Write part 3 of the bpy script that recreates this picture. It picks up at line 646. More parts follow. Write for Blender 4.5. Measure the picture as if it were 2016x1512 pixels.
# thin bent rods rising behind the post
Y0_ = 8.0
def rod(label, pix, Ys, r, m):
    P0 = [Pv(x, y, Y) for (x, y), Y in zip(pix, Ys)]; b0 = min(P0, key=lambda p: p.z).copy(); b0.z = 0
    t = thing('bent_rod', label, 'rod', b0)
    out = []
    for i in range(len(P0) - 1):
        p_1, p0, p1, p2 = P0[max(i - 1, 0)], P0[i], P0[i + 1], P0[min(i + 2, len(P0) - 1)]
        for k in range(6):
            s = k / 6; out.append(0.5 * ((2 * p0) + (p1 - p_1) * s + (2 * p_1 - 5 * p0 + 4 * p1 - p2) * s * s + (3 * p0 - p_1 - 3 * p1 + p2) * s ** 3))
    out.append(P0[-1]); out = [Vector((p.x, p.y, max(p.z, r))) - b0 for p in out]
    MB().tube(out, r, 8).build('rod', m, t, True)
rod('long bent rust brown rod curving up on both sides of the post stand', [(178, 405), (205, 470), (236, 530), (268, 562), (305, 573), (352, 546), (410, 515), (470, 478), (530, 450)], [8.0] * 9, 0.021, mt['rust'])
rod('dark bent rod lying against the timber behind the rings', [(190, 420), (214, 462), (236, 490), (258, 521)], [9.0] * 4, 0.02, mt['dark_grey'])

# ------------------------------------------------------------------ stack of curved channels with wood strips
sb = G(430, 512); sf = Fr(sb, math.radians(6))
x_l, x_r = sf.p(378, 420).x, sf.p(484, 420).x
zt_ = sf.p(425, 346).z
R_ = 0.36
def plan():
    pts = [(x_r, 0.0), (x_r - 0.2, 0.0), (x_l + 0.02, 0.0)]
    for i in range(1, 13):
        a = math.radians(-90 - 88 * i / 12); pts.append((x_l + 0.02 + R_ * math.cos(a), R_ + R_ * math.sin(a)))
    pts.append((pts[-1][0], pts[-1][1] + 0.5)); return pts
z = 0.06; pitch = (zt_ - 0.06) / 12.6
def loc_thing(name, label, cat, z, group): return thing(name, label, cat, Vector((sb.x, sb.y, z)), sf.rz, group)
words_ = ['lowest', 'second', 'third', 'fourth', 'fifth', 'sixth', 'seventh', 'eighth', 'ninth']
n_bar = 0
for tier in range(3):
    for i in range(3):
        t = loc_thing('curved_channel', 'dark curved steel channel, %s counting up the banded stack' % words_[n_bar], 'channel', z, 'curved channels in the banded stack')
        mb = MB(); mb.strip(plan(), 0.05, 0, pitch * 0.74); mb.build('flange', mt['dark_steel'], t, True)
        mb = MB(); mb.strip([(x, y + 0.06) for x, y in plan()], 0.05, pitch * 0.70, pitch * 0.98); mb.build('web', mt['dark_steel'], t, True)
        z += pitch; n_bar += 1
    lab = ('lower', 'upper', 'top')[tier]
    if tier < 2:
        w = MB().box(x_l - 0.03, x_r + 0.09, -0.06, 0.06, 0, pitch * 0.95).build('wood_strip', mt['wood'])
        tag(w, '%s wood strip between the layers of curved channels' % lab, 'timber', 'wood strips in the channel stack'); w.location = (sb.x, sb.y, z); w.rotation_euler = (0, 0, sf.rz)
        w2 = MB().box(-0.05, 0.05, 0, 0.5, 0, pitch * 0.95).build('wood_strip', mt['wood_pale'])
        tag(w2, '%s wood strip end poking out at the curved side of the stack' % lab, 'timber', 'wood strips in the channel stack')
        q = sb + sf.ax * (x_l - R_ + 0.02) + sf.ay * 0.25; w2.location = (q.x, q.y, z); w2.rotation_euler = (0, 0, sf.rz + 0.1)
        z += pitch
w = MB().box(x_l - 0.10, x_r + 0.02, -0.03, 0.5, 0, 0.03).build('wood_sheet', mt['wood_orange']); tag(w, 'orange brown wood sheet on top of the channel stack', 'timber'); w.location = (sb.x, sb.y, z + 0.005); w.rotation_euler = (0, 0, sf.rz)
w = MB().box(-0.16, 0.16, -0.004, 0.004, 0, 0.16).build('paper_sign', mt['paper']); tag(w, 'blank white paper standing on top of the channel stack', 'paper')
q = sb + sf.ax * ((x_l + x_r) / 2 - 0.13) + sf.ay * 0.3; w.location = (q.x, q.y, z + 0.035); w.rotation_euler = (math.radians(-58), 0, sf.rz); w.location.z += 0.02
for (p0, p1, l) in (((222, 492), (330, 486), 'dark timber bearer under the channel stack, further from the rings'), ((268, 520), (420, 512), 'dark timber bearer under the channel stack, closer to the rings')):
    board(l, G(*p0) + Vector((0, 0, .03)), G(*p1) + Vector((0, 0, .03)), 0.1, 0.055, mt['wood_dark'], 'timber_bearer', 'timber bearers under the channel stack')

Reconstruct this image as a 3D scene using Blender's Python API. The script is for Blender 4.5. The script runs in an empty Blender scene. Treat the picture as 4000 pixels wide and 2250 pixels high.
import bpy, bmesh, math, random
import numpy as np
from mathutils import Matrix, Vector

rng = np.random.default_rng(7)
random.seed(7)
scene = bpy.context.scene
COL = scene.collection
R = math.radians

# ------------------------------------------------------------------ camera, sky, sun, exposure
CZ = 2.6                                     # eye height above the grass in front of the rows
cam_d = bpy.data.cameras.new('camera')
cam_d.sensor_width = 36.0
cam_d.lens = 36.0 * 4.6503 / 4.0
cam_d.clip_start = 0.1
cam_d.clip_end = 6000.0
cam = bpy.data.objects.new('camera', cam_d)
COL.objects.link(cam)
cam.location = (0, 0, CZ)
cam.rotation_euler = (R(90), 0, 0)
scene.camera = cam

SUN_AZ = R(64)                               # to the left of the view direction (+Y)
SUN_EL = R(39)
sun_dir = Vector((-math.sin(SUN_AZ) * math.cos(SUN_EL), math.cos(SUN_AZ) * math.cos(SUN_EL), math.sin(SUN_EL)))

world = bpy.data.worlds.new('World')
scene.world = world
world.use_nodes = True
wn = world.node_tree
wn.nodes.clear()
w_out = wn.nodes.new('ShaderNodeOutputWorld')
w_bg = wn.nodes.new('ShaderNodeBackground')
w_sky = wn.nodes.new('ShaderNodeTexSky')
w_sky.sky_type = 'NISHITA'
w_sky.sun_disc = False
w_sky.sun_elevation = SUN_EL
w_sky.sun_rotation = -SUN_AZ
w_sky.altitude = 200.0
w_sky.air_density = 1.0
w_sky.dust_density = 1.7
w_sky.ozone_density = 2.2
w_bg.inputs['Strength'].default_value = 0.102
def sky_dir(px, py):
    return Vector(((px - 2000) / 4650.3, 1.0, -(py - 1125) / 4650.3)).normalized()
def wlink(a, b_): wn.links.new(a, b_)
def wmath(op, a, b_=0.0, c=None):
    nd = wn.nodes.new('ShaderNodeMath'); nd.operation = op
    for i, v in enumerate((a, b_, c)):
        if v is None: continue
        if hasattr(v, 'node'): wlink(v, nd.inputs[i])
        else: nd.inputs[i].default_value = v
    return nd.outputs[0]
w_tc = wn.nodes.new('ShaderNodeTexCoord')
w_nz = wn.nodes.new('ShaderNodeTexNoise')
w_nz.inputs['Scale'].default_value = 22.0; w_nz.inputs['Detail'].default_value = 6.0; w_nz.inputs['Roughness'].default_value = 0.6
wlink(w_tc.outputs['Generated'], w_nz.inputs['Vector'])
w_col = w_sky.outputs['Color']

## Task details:
Above are the records. Print exactly, and only, the lines from the line with "Reconstruct this image" to the line with "sun_dir = Vector((-math.sin(SUN_AZ)", both inclusive.

## Result for this task:
Reconstruct this image as a 3D scene using Blender's Python API. The script is for Blender 4.5. The script runs in an empty Blender scene. Treat the picture as 4000 pixels wide and 2250 pixels high.
import bpy, bmesh, math, random
import numpy as np
from mathutils import Matrix, Vector

rng = np.random.default_rng(7)
random.seed(7)
scene = bpy.context.scene
COL = scene.collection
R = math.radians

# ------------------------------------------------------------------ camera, sky, sun, exposure
CZ = 2.6                                     # eye height above the grass in front of the rows
cam_d = bpy.data.cameras.new('camera')
cam_d.sensor_width = 36.0
cam_d.lens = 36.0 * 4.6503 / 4.0
cam_d.clip_start = 0.1
cam_d.clip_end = 6000.0
cam = bpy.data.objects.new('camera', cam_d)
COL.objects.link(cam)
cam.location = (0, 0, CZ)
cam.rotation_euler = (R(90), 0, 0)
scene.camera = cam

SUN_AZ = R(64)                               # to the left of the view direction (+Y)
SUN_EL = R(39)
sun_dir = Vector((-math.sin(SUN_AZ) * math.cos(SUN_EL), math.cos(SUN_AZ) * math.cos(SUN_EL), math.sin(SUN_EL)))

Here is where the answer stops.